* BEGIN Raw data *

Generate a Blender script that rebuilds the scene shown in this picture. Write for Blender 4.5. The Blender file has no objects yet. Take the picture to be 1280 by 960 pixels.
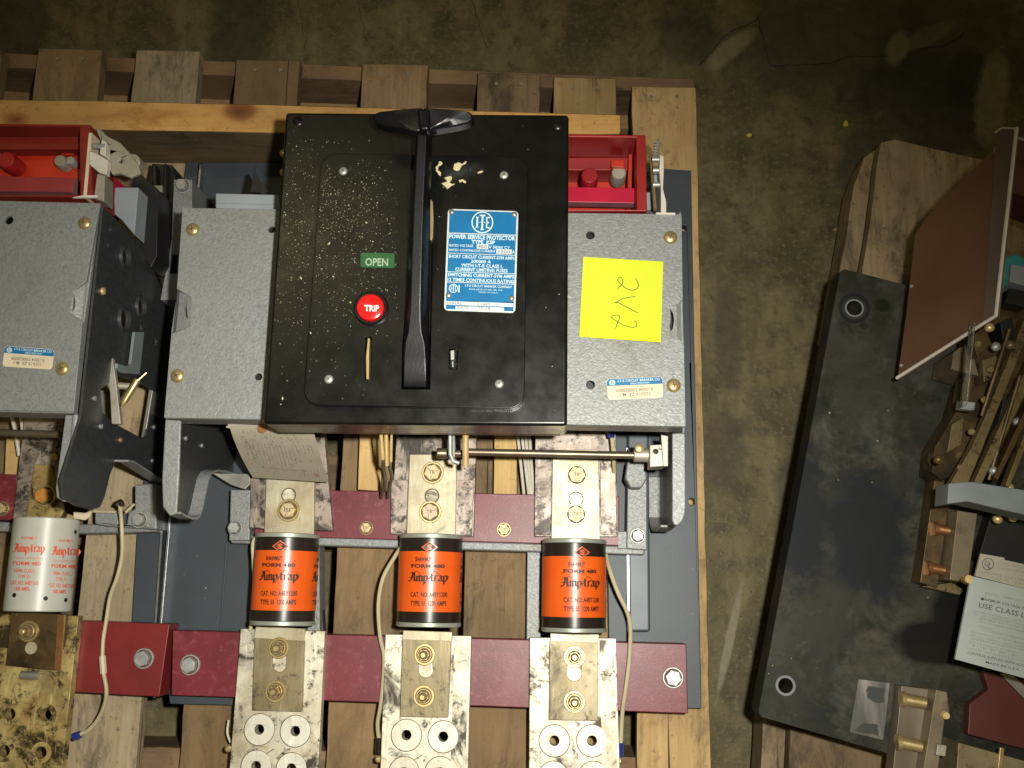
import bpy, bmesh, math, random
from mathutils import Vector, Matrix, noise
from mathutils.geometry import tessellate_polygon

random.seed(7)
S = bpy.context.scene
COL = S.collection

# ------------------------------------------------------------------ camera
H = 1.22; F = 1250.0
_z = Vector((50, 261, F)).normalized()
_y = Vector((108, -5980, F)).normalized(); _y = (_y - _z * _y.dot(_z)).normalized()
_up = -_z
_x = _y.cross(_up)
C0 = Vector((0, 0, H))
def camvec(r, d, f):                       # camera (right, down, forward) -> world
    v = Vector((r, d, f)); return Vector((v.dot(_x), v.dot(_y), v.dot(_up)))
cam = bpy.data.cameras.new('camera'); camo = bpy.data.objects.new('camera', cam); COL.objects.link(camo)
r_, u_, b_ = camvec(1, 0, 0), camvec(0, -1, 0), camvec(0, 0, -1)
camo.matrix_world = Matrix(((r_.x, u_.x, b_.x, 0), (r_.y, u_.y, b_.y, 0), (r_.z, u_.z, b_.z, H), (0, 0, 0, 1)))
cam.sensor_width = 36; cam.lens = 36 * F / 1280; cam.clip_start = .02; cam.clip_end = 50
S.camera = camo

# ------------------------------------------------------------------ light
W = bpy.data.worlds.new('World'); S.world = W; W.use_nodes = True
bg = W.node_tree.nodes['Background']; bg.inputs[0].default_value = (.95, .82, .36, 1); bg.inputs[1].default_value = .08
fl = bpy.data.lights.new('camera_flash', 'SPOT'); fl.energy = 61; fl.color = (1, .98, .87)
fl.shadow_soft_size = .013; fl.spot_size = math.radians(85); fl.spot_blend = 1.0
flo = bpy.data.objects.new('camera_flash', fl); COL.objects.link(flo)
flo.location = (.062, .035, 1.215)
aim = Vector((-.14, -.01, .15)); flo.rotation_euler = (aim - flo.location).to_track_quat('-Z', 'Y').to_euler()
for nm, loc, sx, en in (('warehouse_lamp', (-1.6, 1.8, 4.6), 1.2, 9), ('warehouse_lamp', (1.8, -2.2, 4.6), 1.2, 6)):
    al = bpy.data.lights.new(nm, 'AREA'); al.energy = en; al.color = (1, .82, .45); al.shape = 'RECTANGLE'; al.size = sx; al.size_y = .3
    ao = bpy.data.objects.new(nm, al); COL.objects.link(ao); ao.location = loc
S.view_settings.view_transform = 'Standard'; S.view_settings.look = 'None'; S.view_settings.gamma = 1
S.view_settings.exposure = 0.0

# ------------------------------------------------------------------ unprojection: photo pixel -> point of the place
def ray(px, py): return camvec(px - 640, py - 480, F)
def P(px, py, z):
    d = ray(px, py); t = (z - H) / d.z; return C0 + d * t
def PX(px, py, x):
    d = ray(px, py); return C0 + d * (x / d.x)
def PP(px, py, o, n):
    d = ray(px, py); return C0 + d * ((o - C0).dot(n) / d.dot(n))
def pl(pts, z): return [P(a, b, z) for a, b in pts]
def plx(pts, x, zmin=None):
    r = [PX(a, b, x) for a, b in pts]
    if zmin is not None:
        for v in r: v.z = max(v.z, zmin)
    return r

# ------------------------------------------------------------------ materials
def newmat(name):
    m = bpy.data.materials.new(name); m.use_nodes = True
    nt = m.node_tree; return m, nt, nt.nodes['Principled BSDF'], nt.links
def N(nt, t, **k):
    n = nt.nodes.new(t)
    for a, b in k.items(): setattr(n, a, b)
    return n
def coords(nt, scale=(1, 1, 1), rnd=True):
    tc = N(nt, 'ShaderNodeTexCoord'); mp = N(nt, 'ShaderNodeMapping'); mp.inputs['Scale'].default_value = scale
    nt.links.new(tc.outputs['Object'], mp.inputs['Vector'])
    if rnd:
        oi = N(nt, 'ShaderNodeObjectInfo'); vm = N(nt, 'ShaderNodeVectorMath', operation='SCALE'); vm.inputs[0].default_value = (13, 7, 5)
        nt.links.new(oi.outputs['Random'], vm.inputs['Scale']); nt.links.new(vm.outputs[0], mp.inputs['Location'])
    return mp.outputs[0]
def nz(nt, vec, sc, det=4, rough=.55, dist=0):
    n = N(nt, 'ShaderNodeTexNoise'); n.inputs['Scale'].default_value = sc; n.inputs['Detail'].default_value = det
    n.inputs['Roughness'].default_value = rough; n.inputs['Distortion'].default_value = dist
    nt.links.new(vec, n.inputs['Vector']); return n.outputs['Fac']
def ramp(nt, fac, a, b, ca=(0, 0, 0), cb=(1, 1, 1)):
    r = N(nt, 'ShaderNodeValToRGB'); e = r.color_ramp.elements
    e[0].position = a; e[1].position = b; e[0].color = (*ca, 1); e[1].color = (*cb, 1)
    nt.links.new(fac, r.inputs[0]); return r.outputs[0]
def mixc(nt, fac, a, b, mode='MIX'):
    m = N(nt, 'ShaderNodeMix', data_type='RGBA', blend_type=mode)
    for i, v in ((0, fac), (6, a), (7, b)):
        if isinstance(v, (tuple, list)): m.inputs[i].default_value = (*v, 1)
        elif isinstance(v, (int, float)): m.inputs[i].default_value = v
        else: nt.links.new(v, m.inputs[i])
    return m.outputs[2]
def bump(nt, bs, h, strength, dist=.001):
    b = N(nt, 'ShaderNodeBump'); b.inputs['Strength'].default_value = strength; b.inputs['Distance'].default_value = dist
    nt.links.new(h, b.inputs['Height']); nt.links.new(b.outputs[0], bs.inputs['Normal'])
def M(name, c1, c2=None, sc=40, lo=.35, hi=.65, rough=.5, metal=0.0, bsc=0, bst=.3, bd=.0005, spots=None, spec=None, coat=0, stretch=(1, 1, 1), rvar=0, det=5):
    m, nt, bs, lk = newmat(name)
    v = coords(nt, stretch)
    f = nz(nt, v, sc, det)
    c = mixc(nt, ramp(nt, f, lo, hi), c1, c2 or tuple(x * .8 for x in c1))
    if spots:                                  # list of (colour, scale, lo, hi)
        for col, s2, a, b in spots:
            g = nz(nt, v, s2, 6, .65, .4); c = mixc(nt, ramp(nt, g, a, b), c, col)
    lk.new(c, bs.inputs['Base Color'])
    bs.inputs['Metallic'].default_value = metal
    if rvar:
        rr = N(nt, 'ShaderNodeMapRange'); rr.inputs['To Min'].default_value = rough - rvar; rr.inputs['To Max'].default_value = rough + rvar
        lk.new(nz(nt, v, sc * 1.7, 4), rr.inputs[0]); lk.new(rr.outputs[0], bs.inputs['Roughness'])
    else: bs.inputs['Roughness'].default_value = rough
    if spec is not None: bs.inputs['Specular IOR Level'].default_value = spec
    bs.inputs['Coat Weight'].default_value = coat; bs.inputs['Coat Roughness'].default_value = .12
    if bsc: bump(nt, bs, nz(nt, v, bsc, 4), bst, bd)
    return m
def wood(name, c1, c2, stain=(.05, .04, .03), axis='Y', k=1.0, knots=()):
    m, nt, bs, lk = newmat(name)
    s = (55, 2.2, 55) if axis == 'Y' else (2.2, 55, 55)
    v = coords(nt, s); v2 = coords(nt)
    g = nz(nt, v, 1.0, 6, .6, .6); g2 = nz(nt, v, 4.5, 4, .7)
    c = mixc(nt, ramp(nt, g, .3, .7), c1, c2)
    c = mixc(nt, ramp(nt, g2, .45, .85), c, tuple(x * .72 for x in c2))
    blot = nz(nt, v2, 9, 5, .6)
    c = mixc(nt, ramp(nt, blot, .44, .70), c, tuple(a * .45 + b_ * .55 for a, b_ in zip(stain, c2)))
    bl2 = nz(nt, coords(nt, (1, .35, 1) if axis == 'Y' else (.35, 1, 1)), 30, 6, .75, .5); c = mixc(nt, ramp(nt, bl2, .50, .66), c, stain); dd = nz(nt, v2, 120, 4, .7); c = mixc(nt, ramp(nt, dd, .60, .74), c, tuple(x * .6 for x in stain)); hh = nz(nt, v2, 5, 3); c = mixc(nt, ramp(nt, hh, .45, .65), c, mixc(nt, .4, c, (.36, .22, .10))); g3 = nz(nt, coords(nt, (90, 1.1, 90) if axis == 'Y' else (1.1, 90, 90)), 1.3, 3, .5); c = mixc(nt, ramp(nt, g3, .70, .73), c, (.035, .024, .014))
    sm = nz(nt, v2, 38, 5, .7); c = mixc(nt, ramp(nt, sm, .62, .8), c, tuple(x * .8 for x in stain))
    oi = N(nt, 'ShaderNodeObjectInfo'); mr = N(nt, 'ShaderNodeMapRange'); mr.inputs['To Min'].default_value = .72; mr.inputs['To Max'].default_value = 1.22
    lk.new(oi.outputs['Random'], mr.inputs[0])
    hs = N(nt, 'ShaderNodeHueSaturation'); lk.new(mr.outputs[0], hs.inputs['Value']); lk.new(c, hs.inputs['Color']); c = hs.outputs[0]
    for (kx, ky, kz, rad, kc) in knots:        # a knot in the wood at a place of its own (object coordinates)
        tc = N(nt, 'ShaderNodeTexCoord'); sb = N(nt, 'ShaderNodeVectorMath', operation='SUBTRACT'); sb.inputs[1].default_value = (kx, ky, kz)
        lk.new(tc.outputs['Object'], sb.inputs[0])
        mu = N(nt, 'ShaderNodeVectorMath', operation='MULTIPLY'); mu.inputs[1].default_value = (.75, 1.25, .4); lk.new(sb.outputs[0], mu.inputs[0])
        ln = N(nt, 'ShaderNodeVectorMath', operation='LENGTH'); lk.new(mu.outputs[0], ln.inputs[0])
        ad = N(nt, 'ShaderNodeMath', operation='MULTIPLY_ADD'); lk.new(nz(nt, v2, 60, 3), ad.inputs[0]); ad.inputs[1].default_value = rad * .5; lk.new(ln.outputs['Value'], ad.inputs[2])
        c = mixc(nt, ramp(nt, ad.outputs[0], rad * 1.2, rad * 1.9, (1, 1, 1), (0, 0, 0)), c, kc)
        c = mixc(nt, ramp(nt, ad.outputs[0], rad * .55, rad * .9, (1, 1, 1), (0, 0, 0)), c, tuple(x * .6 for x in kc))
    lk.new(c, bs.inputs['Base Color']); bs.inputs['Roughness'].default_value = .75; bs.inputs['Specular IOR Level'].default_value = .25
    bump(nt, bs, g2, .5, .0006)
    return m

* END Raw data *

Task prompt:
Write out again, exactly, the lines from the start of the listing up to the line containing "S.camera = camo", with both ends and without pictures.

Correct response:
Generate a Blender script that rebuilds the scene shown in this picture. Write for Blender 4.5. The Blender file has no objects yet. Take the picture to be 1280 by 960 pixels.
import bpy, bmesh, math, random
from mathutils import Vector, Matrix, noise
from mathutils.geometry import tessellate_polygon

random.seed(7)
S = bpy.context.scene
COL = S.collection

# ------------------------------------------------------------------ camera
H = 1.22; F = 1250.0
_z = Vector((50, 261, F)).normalized()
_y = Vector((108, -5980, F)).normalized(); _y = (_y - _z * _y.dot(_z)).normalized()
_up = -_z
_x = _y.cross(_up)
C0 = Vector((0, 0, H))
def camvec(r, d, f):                       # camera (right, down, forward) -> world
    v = Vector((r, d, f)); return Vector((v.dot(_x), v.dot(_y), v.dot(_up)))
cam = bpy.data.cameras.new('camera'); camo = bpy.data.objects.new('camera', cam); COL.objects.link(camo)
r_, u_, b_ = camvec(1, 0, 0), camvec(0, -1, 0), camvec(0, 0, -1)
camo.matrix_world = Matrix(((r_.x, u_.x, b_.x, 0), (r_.y, u_.y, b_.y, 0), (r_.z, u_.z, b_.z, H), (0, 0, 0, 1)))
cam.sensor_width = 36; cam.lens = 36 * F / 1280; cam.clip_start = .02; cam.clip_end = 50
S.camera = camo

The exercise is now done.